Why is the statement "all vector space have a basis" is equivalent to the axiom of choice? [duplicate]

I'm reading a section in an abstract algebra book, where it reviews vector spaces and suddenly comments that "all vector space have a basis" is equivalent to the axiom of choice...I haven't studied axioms of choice yet and after searching on the internet, I do not see why these two statements are equivalent...Could someone briefly explain to me? Thanks!

Note: It's worth pointing out that when we say "every vector space has a basis is equivalent to AC", we mean that these statements are equivalent over ZF (= "Zermelo-Fraenkel set theory without choice"). That is, the axiom system ZF can prove "AC iff every vector space has a basis."

The equivalence is not at all obvious! One implication is easy: using the axiom of choice to prove that every vector space has a basis. The other is the hard one, and was proved by Blass; see http://www.math.lsa.umich.edu/~ablass/bases-AC.pdf, which is self-contained.

Blass' construction actually proves that "every vector space has a basis" implies the axiom of multiple choice - that from any family of nonempty sets, we may find a corresponding family of finite subsets (so, not quite a choice function); over ZF this is equivalent to AC (this takes an argument, though, and in particular uses the axiom of foundation).

Very rough summary: start with a family $X_i$ of nonempty sets; without loss of generality, they're disjoint.
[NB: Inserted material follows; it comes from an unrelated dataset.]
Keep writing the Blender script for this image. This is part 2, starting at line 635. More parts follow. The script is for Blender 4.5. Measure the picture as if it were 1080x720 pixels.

Now look at the field $k(X)$ of rational functions over a field $k$ in the variables from $\bigcup X_i$. There is a particular subfield $K$ of $k(X)$ which Blass defines, and views $k(X)$ as a vector space over $K$. Blass then shows that a basis for $k(X)$ over $K$ yields a multiple choice function for the family $\{X_i\}$.

The reason I don't give a better summary is that the full argument is really not reducible to a soundbite - if you want to understand it, you should read the details. There are many statements whose equivalence with AC has a "simple" picture; this is one of my favorite equivalences which is intricate!